(begin)
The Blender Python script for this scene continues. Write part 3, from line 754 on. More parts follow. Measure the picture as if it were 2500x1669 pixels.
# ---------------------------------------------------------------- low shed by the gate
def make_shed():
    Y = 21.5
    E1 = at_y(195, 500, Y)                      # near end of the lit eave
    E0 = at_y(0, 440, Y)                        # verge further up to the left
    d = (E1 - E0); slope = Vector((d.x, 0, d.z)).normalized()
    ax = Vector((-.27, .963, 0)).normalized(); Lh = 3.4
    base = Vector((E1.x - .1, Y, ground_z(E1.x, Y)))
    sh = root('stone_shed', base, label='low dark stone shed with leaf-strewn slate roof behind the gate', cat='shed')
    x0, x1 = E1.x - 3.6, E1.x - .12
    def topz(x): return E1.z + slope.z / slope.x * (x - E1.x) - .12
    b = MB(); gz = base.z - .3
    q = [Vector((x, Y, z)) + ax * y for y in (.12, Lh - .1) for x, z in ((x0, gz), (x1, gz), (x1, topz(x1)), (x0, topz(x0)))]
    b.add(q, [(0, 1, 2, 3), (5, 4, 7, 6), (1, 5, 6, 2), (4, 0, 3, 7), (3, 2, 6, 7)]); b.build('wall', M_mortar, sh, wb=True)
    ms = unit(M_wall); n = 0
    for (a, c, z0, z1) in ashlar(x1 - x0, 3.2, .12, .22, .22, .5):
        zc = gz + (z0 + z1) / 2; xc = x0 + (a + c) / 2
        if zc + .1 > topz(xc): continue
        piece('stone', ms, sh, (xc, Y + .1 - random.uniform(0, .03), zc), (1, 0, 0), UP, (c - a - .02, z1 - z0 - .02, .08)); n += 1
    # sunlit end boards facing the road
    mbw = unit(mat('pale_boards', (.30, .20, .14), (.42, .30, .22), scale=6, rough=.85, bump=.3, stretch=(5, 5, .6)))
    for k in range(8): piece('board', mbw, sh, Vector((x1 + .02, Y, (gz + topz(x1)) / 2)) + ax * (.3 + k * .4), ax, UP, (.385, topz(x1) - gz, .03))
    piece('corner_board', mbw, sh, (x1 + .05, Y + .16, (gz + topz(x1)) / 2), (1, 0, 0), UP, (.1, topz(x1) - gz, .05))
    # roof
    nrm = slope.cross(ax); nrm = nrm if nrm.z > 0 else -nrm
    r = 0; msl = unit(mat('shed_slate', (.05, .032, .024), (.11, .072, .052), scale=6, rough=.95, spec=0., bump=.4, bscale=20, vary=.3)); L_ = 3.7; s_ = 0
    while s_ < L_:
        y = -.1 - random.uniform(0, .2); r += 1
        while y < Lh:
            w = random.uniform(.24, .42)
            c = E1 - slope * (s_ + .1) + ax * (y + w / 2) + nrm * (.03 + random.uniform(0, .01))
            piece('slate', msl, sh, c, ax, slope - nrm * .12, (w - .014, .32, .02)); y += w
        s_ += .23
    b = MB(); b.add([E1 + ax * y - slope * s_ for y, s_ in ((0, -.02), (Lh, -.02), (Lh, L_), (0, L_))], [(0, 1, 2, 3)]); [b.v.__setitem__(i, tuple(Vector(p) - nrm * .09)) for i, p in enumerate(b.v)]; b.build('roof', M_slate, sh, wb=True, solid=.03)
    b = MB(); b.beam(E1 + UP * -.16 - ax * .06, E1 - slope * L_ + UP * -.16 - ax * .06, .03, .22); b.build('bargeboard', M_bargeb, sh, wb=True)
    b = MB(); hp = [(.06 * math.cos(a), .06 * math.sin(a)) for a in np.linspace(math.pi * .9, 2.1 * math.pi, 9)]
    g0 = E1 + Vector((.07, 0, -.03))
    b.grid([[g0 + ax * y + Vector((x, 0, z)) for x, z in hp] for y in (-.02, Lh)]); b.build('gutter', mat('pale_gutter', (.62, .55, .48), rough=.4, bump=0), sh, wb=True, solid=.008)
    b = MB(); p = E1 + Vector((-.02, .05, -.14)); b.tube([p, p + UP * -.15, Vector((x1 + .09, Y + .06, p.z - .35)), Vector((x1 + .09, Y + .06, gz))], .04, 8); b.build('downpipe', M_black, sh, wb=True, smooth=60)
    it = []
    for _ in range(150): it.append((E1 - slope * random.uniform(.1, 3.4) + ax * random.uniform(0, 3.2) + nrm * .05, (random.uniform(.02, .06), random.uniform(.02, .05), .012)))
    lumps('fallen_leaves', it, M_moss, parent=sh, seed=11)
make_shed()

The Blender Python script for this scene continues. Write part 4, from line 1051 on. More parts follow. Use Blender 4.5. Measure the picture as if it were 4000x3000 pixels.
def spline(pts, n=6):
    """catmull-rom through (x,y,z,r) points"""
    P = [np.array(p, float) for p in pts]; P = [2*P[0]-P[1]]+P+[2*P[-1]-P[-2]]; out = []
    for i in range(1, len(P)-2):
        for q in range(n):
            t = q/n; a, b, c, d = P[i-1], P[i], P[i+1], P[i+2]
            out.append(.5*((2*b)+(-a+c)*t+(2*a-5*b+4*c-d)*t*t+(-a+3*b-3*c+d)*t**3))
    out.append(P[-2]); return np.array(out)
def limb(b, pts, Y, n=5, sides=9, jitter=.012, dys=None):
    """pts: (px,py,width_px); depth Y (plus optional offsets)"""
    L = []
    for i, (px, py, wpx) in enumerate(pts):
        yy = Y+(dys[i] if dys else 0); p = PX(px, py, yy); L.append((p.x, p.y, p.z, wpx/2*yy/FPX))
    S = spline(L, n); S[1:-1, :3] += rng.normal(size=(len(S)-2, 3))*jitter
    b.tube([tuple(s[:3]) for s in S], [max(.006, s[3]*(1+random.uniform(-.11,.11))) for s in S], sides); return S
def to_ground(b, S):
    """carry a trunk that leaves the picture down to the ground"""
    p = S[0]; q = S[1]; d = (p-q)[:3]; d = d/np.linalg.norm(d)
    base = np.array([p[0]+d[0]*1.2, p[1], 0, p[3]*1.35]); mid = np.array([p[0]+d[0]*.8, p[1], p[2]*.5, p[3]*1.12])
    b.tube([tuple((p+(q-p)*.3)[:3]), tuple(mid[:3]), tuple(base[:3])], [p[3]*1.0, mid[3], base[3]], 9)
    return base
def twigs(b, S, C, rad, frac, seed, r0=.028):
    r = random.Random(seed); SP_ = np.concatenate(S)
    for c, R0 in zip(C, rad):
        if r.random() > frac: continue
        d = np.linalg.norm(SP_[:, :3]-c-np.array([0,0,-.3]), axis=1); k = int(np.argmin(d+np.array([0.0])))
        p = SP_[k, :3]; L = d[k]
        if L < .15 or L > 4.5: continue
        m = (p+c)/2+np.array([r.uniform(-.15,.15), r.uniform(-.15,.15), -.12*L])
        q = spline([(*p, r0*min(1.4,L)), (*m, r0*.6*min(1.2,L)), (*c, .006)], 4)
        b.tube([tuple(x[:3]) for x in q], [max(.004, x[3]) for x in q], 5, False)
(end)
> [Given task]:
Each line of the material must be restated exactly.

> [Response to this task]:
The Blender Python script for this scene continues. Write part 3, from line 754 on. More parts follow. Measure the picture as if it were 2500x1669 pixels.
# ---------------------------------------------------------------- low shed by the gate
def make_shed():
    Y = 21.5
    E1 = at_y(195, 500, Y)                      # near end of the lit eave
    E0 = at_y(0, 440, Y)                        # verge further up to the left
    d = (E1 - E0); slope = Vector((d.x, 0, d.z)).normalized()
    ax = Vector((-.27, .963, 0)).normalized(); Lh = 3.4
    base = Vector((E1.x - .1, Y, ground_z(E1.x, Y)))
    sh = root('stone_shed', base, label='low dark stone shed with leaf-strewn slate roof behind the gate', cat='shed')
    x0, x1 = E1.x - 3.6, E1.x - .12
    def topz(x): return E1.z + slope.z / slope.x * (x - E1.x) - .12
    b = MB(); gz = base.z - .3
    q = [Vector((x, Y, z)) + ax * y for y in (.12, Lh - .1) for x, z in ((x0, gz), (x1, gz), (x1, topz(x1)), (x0, topz(x0)))]
    b.add(q, [(0, 1, 2, 3), (5, 4, 7, 6), (1, 5, 6, 2), (4, 0, 3, 7), (3, 2, 6, 7)]); b.build('wall', M_mortar, sh, wb=True)
    ms = unit(M_wall); n = 0
    for (a, c, z0, z1) in ashlar(x1 - x0, 3.2, .12, .22, .22, .5):
        zc = gz + (z0 + z1) / 2; xc = x0 + (a + c) / 2
        if zc + .1 > topz(xc): continue
        piece('stone', ms, sh, (xc, Y + .1 - random.uniform(0, .03), zc), (1, 0, 0), UP, (c - a - .02, z1 - z0 - .02, .08)); n += 1
    # sunlit end boards facing the road
    mbw = unit(mat('pale_boards', (.30, .20, .14), (.42, .30, .22), scale=6, rough=.85, bump=.3, stretch=(5, 5, .6)))
    for k in range(8): piece('board', mbw, sh, Vector((x1 + .02, Y, (gz + topz(x1)) / 2)) + ax * (.3 + k * .4), ax, UP, (.385, topz(x1) - gz, .03))
    piece('corner_board', mbw, sh, (x1 + .05, Y + .16, (gz + topz(x1)) / 2), (1, 0, 0), UP, (.1, topz(x1) - gz, .05))
    # roof
    nrm = slope.cross(ax); nrm = nrm if nrm.z > 0 else -nrm
    r = 0; msl = unit(mat('shed_slate', (.05, .032, .024), (.11, .072, .052), scale=6, rough=.95, spec=0., bump=.4, bscale=20, vary=.3)); L_ = 3.7; s_ = 0
    while s_ < L_:
        y = -.1 - random.uniform(0, .2); r += 1
        while y < Lh:
            w = random.uniform(.24, .42)
            c = E1 - slope * (s_ + .1) + ax * (y + w / 2) + nrm * (.03 + random.uniform(0, .01))
            piece('slate', msl, sh, c, ax, slope - nrm * .12, (w - .014, .32, .02)); y += w
        s_ += .23
    b = MB(); b.add([E1 + ax * y - slope * s_ for y, s_ in ((0, -.02), (Lh, -.02), (Lh, L_), (0, L_))], [(0, 1, 2, 3)]); [b.v.__setitem__(i, tuple(Vector(p) - nrm * .09)) for i, p in enumerate(b.v)]; b.build('roof', M_slate, sh, wb=True, solid=.03)
    b = MB(); b.beam(E1 + UP * -.16 - ax * .06, E1 - slope * L_ + UP * -.16 - ax * .06, .03, .22); b.build('bargeboard', M_bargeb, sh, wb=True)
    b = MB(); hp = [(.06 * math.cos(a), .06 * math.sin(a)) for a in np.linspace(math.pi * .9, 2.1 * math.pi, 9)]
    g0 = E1 + Vector((.07, 0, -.03))
    b.grid([[g0 + ax * y + Vector((x, 0, z)) for x, z in hp] for y in (-.02, Lh)]); b.build('gutter', mat('pale_gutter', (.62, .55, .48), rough=.4, bump=0), sh, wb=True, solid=.008)
    b = MB(); p = E1 + Vector((-.02, .05, -.14)); b.tube([p, p + UP * -.15, Vector((x1 + .09, Y + .06, p.z - .35)), Vector((x1 + .09, Y + .06, gz))], .04, 8); b.build('downpipe', M_black, sh, wb=True, smooth=60)
    it = []
    for _ in range(150): it.append((E1 - slope * random.uniform(.1, 3.4) + ax * random.uniform(0, 3.2) + nrm * .05, (random.uniform(.02, .06), random.uniform(.02, .05), .012)))
    lumps('fallen_leaves', it, M_moss, parent=sh, seed=11)
make_shed()

The Blender Python script for this scene continues. Write part 4, from line 1051 on. More parts follow. Use Blender 4.5. Measure the picture as if it were 4000x3000 pixels.
def spline(pts, n=6):
    """catmull-rom through (x,y,z,r) points"""
    P = [np.array(p, float) for p in pts]; P = [2*P[0]-P[1]]+P+[2*P[-1]-P[-2]]; out = []
    for i in range(1, len(P)-2):
        for q in range(n):
            t = q/n; a, b, c, d = P[i-1], P[i], P[i+1], P[i+2]
            out.append(.5*((2*b)+(-a+c)*t+(2*a-5*b+4*c-d)*t*t+(-a+3*b-3*c+d)*t**3))
    out.append(P[-2]); return np.array(out)
def limb(b, pts, Y, n=5, sides=9, jitter=.012, dys=None):
    """pts: (px,py,width_px); depth Y (plus optional offsets)"""
    L = []
    for i, (px, py, wpx) in enumerate(pts):
        yy = Y+(dys[i] if dys else 0); p = PX(px, py, yy); L.append((p.x, p.y, p.z, wpx/2*yy/FPX))
    S = spline(L, n); S[1:-1, :3] += rng.normal(size=(len(S)-2, 3))*jitter
    b.tube([tuple(s[:3]) for s in S], [max(.006, s[3]*(1+random.uniform(-.11,.11))) for s in S], sides); return S
def to_ground(b, S):
    """carry a trunk that leaves the picture down to the ground"""
    p = S[0]; q = S[1]; d = (p-q)[:3]; d = d/np.linalg.norm(d)
    base = np.array([p[0]+d[0]*1.2, p[1], 0, p[3]*1.35]); mid = np.array([p[0]+d[0]*.8, p[1], p[2]*.5, p[3]*1.12])
    b.tube([tuple((p+(q-p)*.3)[:3]), tuple(mid[:3]), tuple(base[:3])], [p[3]*1.0, mid[3], base[3]], 9)
    return base
def twigs(b, S, C, rad, frac, seed, r0=.028):
    r = random.Random(seed); SP_ = np.concatenate(S)
    for c, R0 in zip(C, rad):
        if r.random() > frac: continue
        d = np.linalg.norm(SP_[:, :3]-c-np.array([0,0,-.3]), axis=1); k = int(np.argmin(d+np.array([0.0])))
        p = SP_[k, :3]; L = d[k]
        if L < .15 or L > 4.5: continue
        m = (p+c)/2+np.array([r.uniform(-.15,.15), r.uniform(-.15,.15), -.12*L])
        q = spline([(*p, r0*min(1.4,L)), (*m, r0*.6*min(1.2,L)), (*c, .006)], 4)
        b.tube([tuple(x[:3]) for x in q], [max(.004, x[3]) for x in q], 5, False)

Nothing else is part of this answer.